Ramifications of accepting Cambodia's election To accept this election would, in fact, devalue the worth of elections in building democracies around the world. Other dictators would feel free to kill opposition members, gut opposition party infrastructures, name a biased election commission, intimidate voters, conduct questionable ballot counts and refuse recounts, all the while confident that the international community will certify the process, as long as Election Day looks good.

Observers from the U.N., parts of Europe, China, Vietnam, and Burma are apparently willing to give such a certification to Cambodia's election, but the U.S. has a duty to billions around the world who look to us to uphold a higher standard of democracy. To agree to low standards for elections lowers the expectations of democracy for those voting. The U.S. should not give elections a bad name by assenting to recent events in Cambodia Cambodia's election and U.S. policy So where does this leave U.S. policy? We have a basic choice to make between accepting or not accepting the election process. Both the house and senate versions of the fiscal year 1999 foreign operations bill, makes clear the unwillingness of congress to accept Cambodia's elections. This is not a case of trade sanctions being put in place against Cambodia, nor should withholding U.S. aid leave Washington alone in the world. While Asian may already have concluded that they are satisfied with the election, the Europeans (with the exception of France) have not. Leadership by the united states in setting forth our position and working with others to follow it has, in the past, produced results.

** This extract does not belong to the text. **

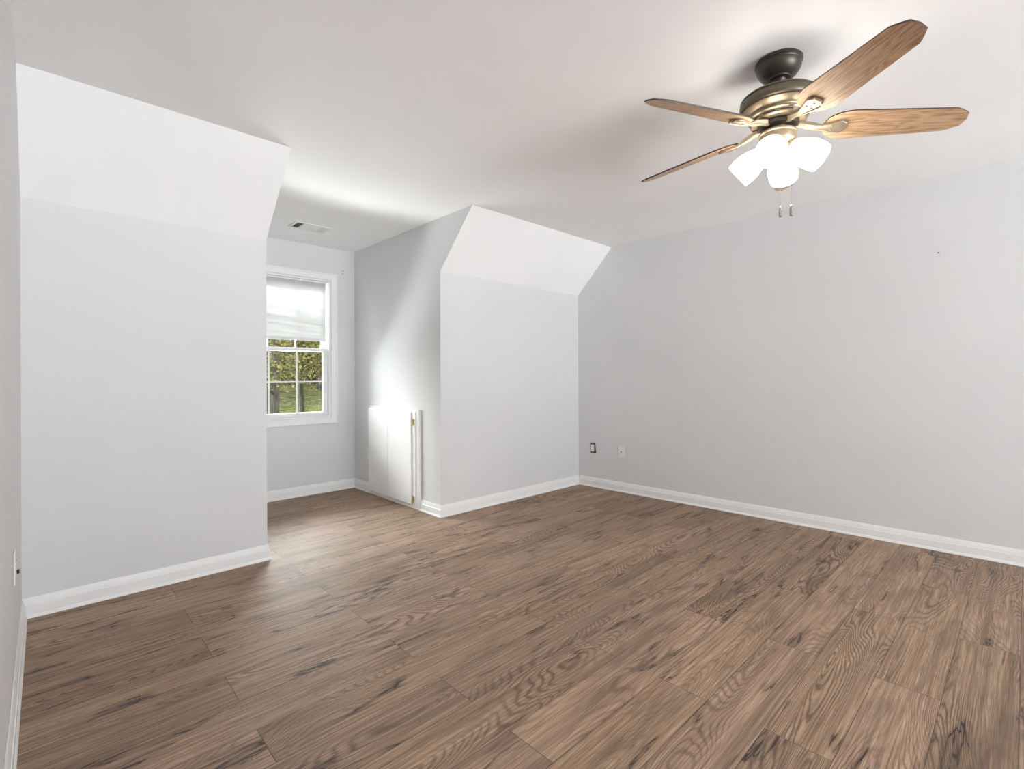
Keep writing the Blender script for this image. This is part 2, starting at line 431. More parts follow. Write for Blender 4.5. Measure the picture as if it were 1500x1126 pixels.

Action such as that contemplated by both houses of this congress would also have a high likelihood of producing results. The worldwide disgust that followed last July's coup had much of the desired effect on Hun Sen, largely because, unlike the 1980's, Moscow and Vietnam are unable to bankroll and guard his rule. Moreover, as anyone familiar with Hun Sen can tell you, he craves legitimacy, and, in his eyes, the ultimate legitimacy is acceptance by the U.S. history, specifically the events of the 1980's, 1993, 1997 and 1998 have shown that Hun Sen is not a democrat. It should by now be clear that any hope for democracy in Cambodia lies not with Hun Sen, but with Cambodia's opposition, whom we should support. Pressure should be placed on Hun Sen to change his ways, and not on the opposition to simultaneously risk their lives while debasing their understanding of democracy. As you contemplate further steps, including whether the united states should back international financial institution assistance for Cambodia, the issue of Cambodia's U.N. seat, and whether a new U.S. ambassador should be confirmed, let me respectfully request your assistance on another issue. The results of the FBI's investigation into the Easter 1997 grenade attack on Sam Rainsy should be made public. I appeal for your help on this for two reasons: first, among the reasons Rainsy is being threatened with arrest by Hun Sen's security forces is for supposedly attacking himself in the Easter grenade attack (a charge dismissed by the head of the UN Human Rights Office, which itself investigated the attack), and second, because an IRI employee, Ron Abney, was injured in the attack. Along with the congress, both men deserve to know who ordered and carried out the attack.

Conclusion

Cambodia has suffered conflict for almost thirty years. I am not among those who believe that U.S. policy during the Vietnam war resulted in the 1975 Khmer Rouge victory, but I do believe that, with the exception of 1991-1993, Cambodia for too long has suffered from the neglect of the international community. This was especially true during the last five years, when U.S. policy towards Cambodia at best consisted of building roads at the expense of building democracy, and at worst suffered from egregiously poor judgement. If there is a people on earth who deserve better, it is Cambodians. The united states, including the U.S. congress, should help give Cambodians the future they deserve.